Appeals court axes ruling against oil leasing pause
An appeals court on Wednesday tossed an injunction that halted the Biden administration’s pause on new oil and gas leasing and sent the case back to a lower court for further proceedings.
The 5th Circuit Court of Appeals ruled that the injunction didn’t make clear what exactly the Biden administration is and isn’t allowed to do.
What are the specifics?

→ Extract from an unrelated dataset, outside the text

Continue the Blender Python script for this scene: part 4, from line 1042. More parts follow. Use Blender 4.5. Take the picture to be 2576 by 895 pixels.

The appeals court didn’t weigh in on whether the lower court was right to block the oil and gas leasing pause, saying the lower court first needed to deal with the procedural issue.
- “We cannot reach the merits of the Government’s challenge when we cannot ascertain from the record what conduct—an unwritten agency policy, a written policy outside of the Executive Order, or the Executive Order itself—is enjoined,” found the three-judge panel made up of a Reagan, Clinton and Obama appointee.
- “Our review of [Administrative Procedure Act] claims must begin by determining if there was final agency action. Where, as here, it is unclear what final agency action the district court predicated its order upon, we are unable to reach the merits of the appeal,” the panel added.
How we got here: At the beginning of his tenure, President Biden paused new oil and gas leasing on public lands and in public waters, preventing the start of the process for new oil and gas production offshore and on lands owned by the federal government.
Biden’s pause did not interrupt existing drilling and did not prevent new drilling on private lands.
Last year, a federal judge in Louisiana halted the moratorium while the case against it played out, arguing that there were likely to be losses to the states as a result.
In an executive order directing the pause, Biden said it should be carried out “pending completion of a comprehensive review and reconsideration of Federal oil and gas permitting and leasing practices”
Biden secures climate legacy: activists
President Biden is enacting climate action at a previously unprecedented scale in the United States and establishing a significant environmental legacy in signing the Inflation Reduction Act, say climate advocates.
Biden, during his first year in office, pledged to cut U.S. emissions that lead to climate change in half by 2030 compared to 2005 levels.
On Tuesday, he signed a bill that is expected to go a long way toward reaching that goal.
“Decades from now, this will be remembered as a turning point in federal policy on climate change. This is the first real, big bill,” said Jamal Raad, executive director of environmental group Evergreen Action.